The Feb. 13 obituary was sparse in its description: “Edward served during WWII in the 1st Marine Division, Guadalcanal.” Period.

That was so typical of that generation, doing their jobs as a matter of fact, not asking for a return. I wonder if his son or daughter ever asked, “Daddy, what did you do in the war?” If he answered at all, maybe he said, “I was there.”

Edward A. Hobbs of Falmouth, who was 96 when he died, was there. Guadalcanal (August 1942 — February 1943) was the first major Pacific island engagement for U.S. troops on our way across many islands to Japan.

The 1st Marine Division had five weeks’ training before the landing. More than 90 percent had never seen combat. The Navy’s heavy warships shelled the island with up to 16-inch guns for four days to attack unseen enemy. The Marines were told that after the big guns, it would only be a walk-through. Some walk.

Facing the Marines were the unseen enemy, 10,000 experienced and battle-tested troops of the Imperial Japanese Army imbedded in the jungle terrain. The shelling accomplished very little to reduce their numbers or their desire to defend the island to the last man. The humid weather, insects, snakes and crocodiles added to the mix.

Troops exerted themselves to the very highest degree, turning back assault after assault before going on the offensive at great American loss. Of the 1st Battalion’s 1,500 Marines, only 28 walked off Guadalcanal. The 1st Marine Division lost a total of 7,100 Marines on Guadalcanal.

For those who may want to read about the battle, “Helmet for My Pillow” by Robert Leckie is a 1958 first-person account from one who was there.

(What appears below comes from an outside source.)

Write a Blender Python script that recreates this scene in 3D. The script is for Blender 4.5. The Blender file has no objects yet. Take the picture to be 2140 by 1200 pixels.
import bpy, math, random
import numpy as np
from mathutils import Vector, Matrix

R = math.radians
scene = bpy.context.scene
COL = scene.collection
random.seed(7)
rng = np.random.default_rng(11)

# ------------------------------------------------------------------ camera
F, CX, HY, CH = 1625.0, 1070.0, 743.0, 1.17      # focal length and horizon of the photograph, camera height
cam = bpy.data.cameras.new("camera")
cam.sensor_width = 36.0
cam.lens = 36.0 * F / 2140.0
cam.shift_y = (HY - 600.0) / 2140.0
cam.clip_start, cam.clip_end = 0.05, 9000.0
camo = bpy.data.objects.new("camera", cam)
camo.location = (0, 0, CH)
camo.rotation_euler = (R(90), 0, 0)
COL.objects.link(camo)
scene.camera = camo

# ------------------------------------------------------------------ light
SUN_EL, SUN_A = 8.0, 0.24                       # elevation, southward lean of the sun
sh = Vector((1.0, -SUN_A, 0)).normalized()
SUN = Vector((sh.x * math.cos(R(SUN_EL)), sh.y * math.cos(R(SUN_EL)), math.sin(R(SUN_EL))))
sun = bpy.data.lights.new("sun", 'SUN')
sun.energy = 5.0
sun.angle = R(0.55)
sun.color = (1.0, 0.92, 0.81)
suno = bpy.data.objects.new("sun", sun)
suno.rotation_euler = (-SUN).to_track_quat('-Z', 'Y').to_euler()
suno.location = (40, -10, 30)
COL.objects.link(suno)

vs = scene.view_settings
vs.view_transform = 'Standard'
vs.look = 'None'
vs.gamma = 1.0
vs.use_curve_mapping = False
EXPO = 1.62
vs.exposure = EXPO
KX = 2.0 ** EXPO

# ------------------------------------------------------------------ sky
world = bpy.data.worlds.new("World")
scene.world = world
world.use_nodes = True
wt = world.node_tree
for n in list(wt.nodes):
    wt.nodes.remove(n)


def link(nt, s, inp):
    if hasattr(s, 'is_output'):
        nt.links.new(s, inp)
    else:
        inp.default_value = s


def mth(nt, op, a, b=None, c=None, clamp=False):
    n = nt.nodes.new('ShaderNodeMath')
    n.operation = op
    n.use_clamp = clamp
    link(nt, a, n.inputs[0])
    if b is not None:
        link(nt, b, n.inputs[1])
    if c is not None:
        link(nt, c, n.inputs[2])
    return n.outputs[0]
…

He also was one of the 28 1st Battalion Marines to walk off the island. His autobiography was one of the three books on the war that formed the narrative for the HBO series “The Pacific” last year.

The passing of the greatest generation is occurring at a an alarming speed. Their kind will never be seen again.

Thank you, Edward A. Hobbs, and all those men and women who allowed my generation to grow up in freedom. To you, I say, “Semper Fi.”

I guess God needed one more good Marine.